Does anyone but me see Nissan Armanda with the rear roof line?
It (the wagon) should have appealed to George Jetson; at least that’s how that version seemed to me!!! 🙂 And…NO toilet seat was a good thing! DFO
I don’t think at the time, the Exner design elements- fuselage body, long-hood, short deck- were really appreciated or even noticed by the public. The long trunk and two-box styling elements that were the order of the day back then, now look hopelessly antiquated. Exner’s Jet-Age look- really a more European look- has stood the test of time. This Valiant sedan is hard to date, it looks so contemporary.

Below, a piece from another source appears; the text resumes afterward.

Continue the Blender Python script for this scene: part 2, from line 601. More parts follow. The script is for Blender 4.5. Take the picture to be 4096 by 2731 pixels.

Unlike the Falcon, which is easily pegged as a Detroit product, circa 1960.
Never much cared for the inaugural Valiant and much preferred the 1961-62 Lancer, mainly for the cleaned up grille.
With that said, this review and comments have given me a whole new respect for the Valiant station wagon. I dare say it would be in my top five of 1962 cars (certainly the top Mopar).
But for a sedan, hardtop, or convertible A-body, well, I’d still go with a Lancer.
Count me as a fan of Exner’s Googie Swoop on the Valiant station wagon. Too bad the sedan and 2-door hardtop didn’t also have a version of this side window treatment, along with a wrap-around rear window.
(Hmmmmm. the first-generation Barracuda had a way more evolved version of what could have been on the Gen 1 Valiant/Lancer, reverse-swoop-and-wrap-around-glass-wise…..)
The wagon has become my very favorite of the gen1 Valiant – that cantilevered roof is just the coolest.
When I was younger I thought these were just odd looking. Now I can see that Chrysler under Exner was really the only US auto manufacturer who went all-in on the modern design trends of that time. Even their new dealerships at that time carried those design themes in the big signs.
I have a 1962 Plymouth Valiant Signet, 2 door
hard top. Push button automatic with a slant
6. I pay $300.00 for it. Pulled it in the barn .
Put it on blocks ,took battery out and spark plugs loose and poured some Marvel’s in the carb. And Kroll in the cylinders. Keep the engine….been there since 1992.
Just way too busy of a design. I like all of Vergil’s work. He didn’t know when to stop. Got too carried away. Was never a fan. I think the dude was “Doing Some “Trip.” Raymond Lowey was similar in his styling. But not nearly as flamboyant. Helped to kill Studebaker. Simplicity endures. Stands the test of time.
Well, let’s just say the Valient wgn TOO WEDGey, & the Nova & Falcon look like CHEEEEAP!!..BLAAGH!! looking little rectangular slabs in comparison. Dont like ANY of em.// Steve B.